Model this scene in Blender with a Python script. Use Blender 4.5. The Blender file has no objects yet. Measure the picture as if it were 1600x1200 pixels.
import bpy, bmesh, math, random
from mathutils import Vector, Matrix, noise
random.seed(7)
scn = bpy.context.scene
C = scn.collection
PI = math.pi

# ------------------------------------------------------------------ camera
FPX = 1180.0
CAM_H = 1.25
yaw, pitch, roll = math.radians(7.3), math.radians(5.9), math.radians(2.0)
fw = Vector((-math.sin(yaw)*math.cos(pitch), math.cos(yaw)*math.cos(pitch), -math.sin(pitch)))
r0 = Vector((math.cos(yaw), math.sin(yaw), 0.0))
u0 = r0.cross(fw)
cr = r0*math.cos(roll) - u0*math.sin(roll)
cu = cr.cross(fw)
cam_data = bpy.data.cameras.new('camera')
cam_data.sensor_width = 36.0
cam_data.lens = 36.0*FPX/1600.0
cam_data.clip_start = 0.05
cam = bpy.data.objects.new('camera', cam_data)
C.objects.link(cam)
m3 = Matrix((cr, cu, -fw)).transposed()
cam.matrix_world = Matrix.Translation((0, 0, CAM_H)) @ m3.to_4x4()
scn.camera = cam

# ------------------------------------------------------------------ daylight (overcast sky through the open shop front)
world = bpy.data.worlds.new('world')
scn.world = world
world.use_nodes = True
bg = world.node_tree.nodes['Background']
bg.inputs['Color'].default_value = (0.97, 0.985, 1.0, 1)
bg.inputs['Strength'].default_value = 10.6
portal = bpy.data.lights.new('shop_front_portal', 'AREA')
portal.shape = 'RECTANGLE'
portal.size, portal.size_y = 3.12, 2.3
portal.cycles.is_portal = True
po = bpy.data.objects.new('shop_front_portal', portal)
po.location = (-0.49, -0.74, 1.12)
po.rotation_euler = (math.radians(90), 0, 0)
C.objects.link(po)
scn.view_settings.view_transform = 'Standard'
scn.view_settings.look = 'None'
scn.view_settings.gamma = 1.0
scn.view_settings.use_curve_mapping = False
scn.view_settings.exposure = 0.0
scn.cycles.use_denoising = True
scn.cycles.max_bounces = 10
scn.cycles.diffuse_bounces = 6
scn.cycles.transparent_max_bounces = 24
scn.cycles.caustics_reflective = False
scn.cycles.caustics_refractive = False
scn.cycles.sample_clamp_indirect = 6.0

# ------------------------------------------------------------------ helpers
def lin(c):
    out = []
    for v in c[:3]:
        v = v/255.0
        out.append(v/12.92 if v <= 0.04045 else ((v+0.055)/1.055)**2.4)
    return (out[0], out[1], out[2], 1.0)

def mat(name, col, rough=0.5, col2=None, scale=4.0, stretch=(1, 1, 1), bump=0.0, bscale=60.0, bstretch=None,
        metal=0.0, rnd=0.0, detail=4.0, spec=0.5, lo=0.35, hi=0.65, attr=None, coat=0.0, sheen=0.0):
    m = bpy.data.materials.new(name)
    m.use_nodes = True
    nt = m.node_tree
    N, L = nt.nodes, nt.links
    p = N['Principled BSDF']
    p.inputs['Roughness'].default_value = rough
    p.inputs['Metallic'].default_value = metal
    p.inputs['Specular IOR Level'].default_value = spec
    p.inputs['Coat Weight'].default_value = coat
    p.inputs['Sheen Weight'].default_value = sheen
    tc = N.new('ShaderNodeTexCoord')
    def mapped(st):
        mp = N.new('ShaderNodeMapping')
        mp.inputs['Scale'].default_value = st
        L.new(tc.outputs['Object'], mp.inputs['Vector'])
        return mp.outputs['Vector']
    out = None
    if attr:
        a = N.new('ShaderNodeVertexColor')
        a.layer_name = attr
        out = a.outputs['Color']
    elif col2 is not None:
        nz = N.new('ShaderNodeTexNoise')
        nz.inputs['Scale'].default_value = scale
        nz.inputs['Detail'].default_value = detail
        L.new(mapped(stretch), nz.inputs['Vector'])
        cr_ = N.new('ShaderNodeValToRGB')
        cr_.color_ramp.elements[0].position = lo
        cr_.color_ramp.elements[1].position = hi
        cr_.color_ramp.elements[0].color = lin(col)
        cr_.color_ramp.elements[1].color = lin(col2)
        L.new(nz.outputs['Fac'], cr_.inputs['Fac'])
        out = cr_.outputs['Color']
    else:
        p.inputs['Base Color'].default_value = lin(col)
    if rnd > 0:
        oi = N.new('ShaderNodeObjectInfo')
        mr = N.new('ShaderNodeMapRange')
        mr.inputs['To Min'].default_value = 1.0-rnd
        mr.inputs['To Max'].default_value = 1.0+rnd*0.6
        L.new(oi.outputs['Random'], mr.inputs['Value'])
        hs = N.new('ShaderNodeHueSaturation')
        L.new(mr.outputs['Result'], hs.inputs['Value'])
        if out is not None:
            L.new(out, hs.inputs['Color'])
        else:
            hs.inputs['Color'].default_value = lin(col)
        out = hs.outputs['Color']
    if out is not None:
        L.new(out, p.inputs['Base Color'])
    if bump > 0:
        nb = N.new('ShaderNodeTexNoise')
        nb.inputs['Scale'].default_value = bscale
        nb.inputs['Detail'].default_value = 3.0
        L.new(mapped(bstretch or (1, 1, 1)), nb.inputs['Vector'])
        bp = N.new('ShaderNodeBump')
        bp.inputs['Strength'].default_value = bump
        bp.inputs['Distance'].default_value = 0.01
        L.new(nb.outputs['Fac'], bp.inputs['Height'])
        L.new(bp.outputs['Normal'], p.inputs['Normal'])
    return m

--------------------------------

Task goal ▸ Hand back the material above in full, exactly as written.

Exercise response ▸
Model this scene in Blender with a Python script. Use Blender 4.5. The Blender file has no objects yet. Measure the picture as if it were 1600x1200 pixels.
import bpy, bmesh, math, random
from mathutils import Vector, Matrix, noise
random.seed(7)
scn = bpy.context.scene
C = scn.collection
PI = math.pi

# ------------------------------------------------------------------ camera
FPX = 1180.0
CAM_H = 1.25
yaw, pitch, roll = math.radians(7.3), math.radians(5.9), math.radians(2.0)
fw = Vector((-math.sin(yaw)*math.cos(pitch), math.cos(yaw)*math.cos(pitch), -math.sin(pitch)))
r0 = Vector((math.cos(yaw), math.sin(yaw), 0.0))
u0 = r0.cross(fw)
cr = r0*math.cos(roll) - u0*math.sin(roll)
cu = cr.cross(fw)
cam_data = bpy.data.cameras.new('camera')
cam_data.sensor_width = 36.0
cam_data.lens = 36.0*FPX/1600.0
cam_data.clip_start = 0.05
cam = bpy.data.objects.new('camera', cam_data)
C.objects.link(cam)
m3 = Matrix((cr, cu, -fw)).transposed()
cam.matrix_world = Matrix.Translation((0, 0, CAM_H)) @ m3.to_4x4()
scn.camera = cam

# ------------------------------------------------------------------ daylight (overcast sky through the open shop front)
world = bpy.data.worlds.new('world')
scn.world = world
world.use_nodes = True
bg = world.node_tree.nodes['Background']
bg.inputs['Color'].default_value = (0.97, 0.985, 1.0, 1)
bg.inputs['Strength'].default_value = 10.6
portal = bpy.data.lights.new('shop_front_portal', 'AREA')
portal.shape = 'RECTANGLE'
portal.size, portal.size_y = 3.12, 2.3
portal.cycles.is_portal = True
po = bpy.data.objects.new('shop_front_portal', portal)
po.location = (-0.49, -0.74, 1.12)
po.rotation_euler = (math.radians(90), 0, 0)
C.objects.link(po)
scn.view_settings.view_transform = 'Standard'
scn.view_settings.look = 'None'
scn.view_settings.gamma = 1.0
scn.view_settings.use_curve_mapping = False
scn.view_settings.exposure = 0.0
scn.cycles.use_denoising = True
scn.cycles.max_bounces = 10
scn.cycles.diffuse_bounces = 6
scn.cycles.transparent_max_bounces = 24
scn.cycles.caustics_reflective = False
scn.cycles.caustics_refractive = False
scn.cycles.sample_clamp_indirect = 6.0

# ------------------------------------------------------------------ helpers
def lin(c):
    out = []
    for v in c[:3]:
        v = v/255.0
        out.append(v/12.92 if v <= 0.04045 else ((v+0.055)/1.055)**2.4)
    return (out[0], out[1], out[2], 1.0)

def mat(name, col, rough=0.5, col2=None, scale=4.0, stretch=(1, 1, 1), bump=0.0, bscale=60.0, bstretch=None,
        metal=0.0, rnd=0.0, detail=4.0, spec=0.5, lo=0.35, hi=0.65, attr=None, coat=0.0, sheen=0.0):
    m = bpy.data.materials.new(name)
    m.use_nodes = True
    nt = m.node_tree
    N, L = nt.nodes, nt.links
    p = N['Principled BSDF']
    p.inputs['Roughness'].default_value = rough
    p.inputs['Metallic'].default_value = metal
    p.inputs['Specular IOR Level'].default_value = spec
    p.inputs['Coat Weight'].default_value = coat
    p.inputs['Sheen Weight'].default_value = sheen
    tc = N.new('ShaderNodeTexCoord')
    def mapped(st):
        mp = N.new('ShaderNodeMapping')
        mp.inputs['Scale'].default_value = st
        L.new(tc.outputs['Object'], mp.inputs['Vector'])
        return mp.outputs['Vector']
    out = None
    if attr:
        a = N.new('ShaderNodeVertexColor')
        a.layer_name = attr
        out = a.outputs['Color']
    elif col2 is not None:
        nz = N.new('ShaderNodeTexNoise')
        nz.inputs['Scale'].default_value = scale
        nz.inputs['Detail'].default_value = detail
        L.new(mapped(stretch), nz.inputs['Vector'])
        cr_ = N.new('ShaderNodeValToRGB')
        cr_.color_ramp.elements[0].position = lo
        cr_.color_ramp.elements[1].position = hi
        cr_.color_ramp.elements[0].color = lin(col)
        cr_.color_ramp.elements[1].color = lin(col2)
        L.new(nz.outputs['Fac'], cr_.inputs['Fac'])
        out = cr_.outputs['Color']
    else:
        p.inputs['Base Color'].default_value = lin(col)
    if rnd > 0:
        oi = N.new('ShaderNodeObjectInfo')
        mr = N.new('ShaderNodeMapRange')
        mr.inputs['To Min'].default_value = 1.0-rnd
        mr.inputs['To Max'].default_value = 1.0+rnd*0.6
        L.new(oi.outputs['Random'], mr.inputs['Value'])
        hs = N.new('ShaderNodeHueSaturation')
        L.new(mr.outputs['Result'], hs.inputs['Value'])
        if out is not None:
            L.new(out, hs.inputs['Color'])
        else:
            hs.inputs['Color'].default_value = lin(col)
        out = hs.outputs['Color']
    if out is not None:
        L.new(out, p.inputs['Base Color'])
    if bump > 0:
        nb = N.new('ShaderNodeTexNoise')
        nb.inputs['Scale'].default_value = bscale
        nb.inputs['Detail'].default_value = 3.0
        L.new(mapped(bstretch or (1, 1, 1)), nb.inputs['Vector'])
        bp = N.new('ShaderNodeBump')
        bp.inputs['Strength'].default_value = bump
        bp.inputs['Distance'].default_value = 0.01
        L.new(nb.outputs['Fac'], bp.inputs['Height'])
        L.new(bp.outputs['Normal'], p.inputs['Normal'])
    return m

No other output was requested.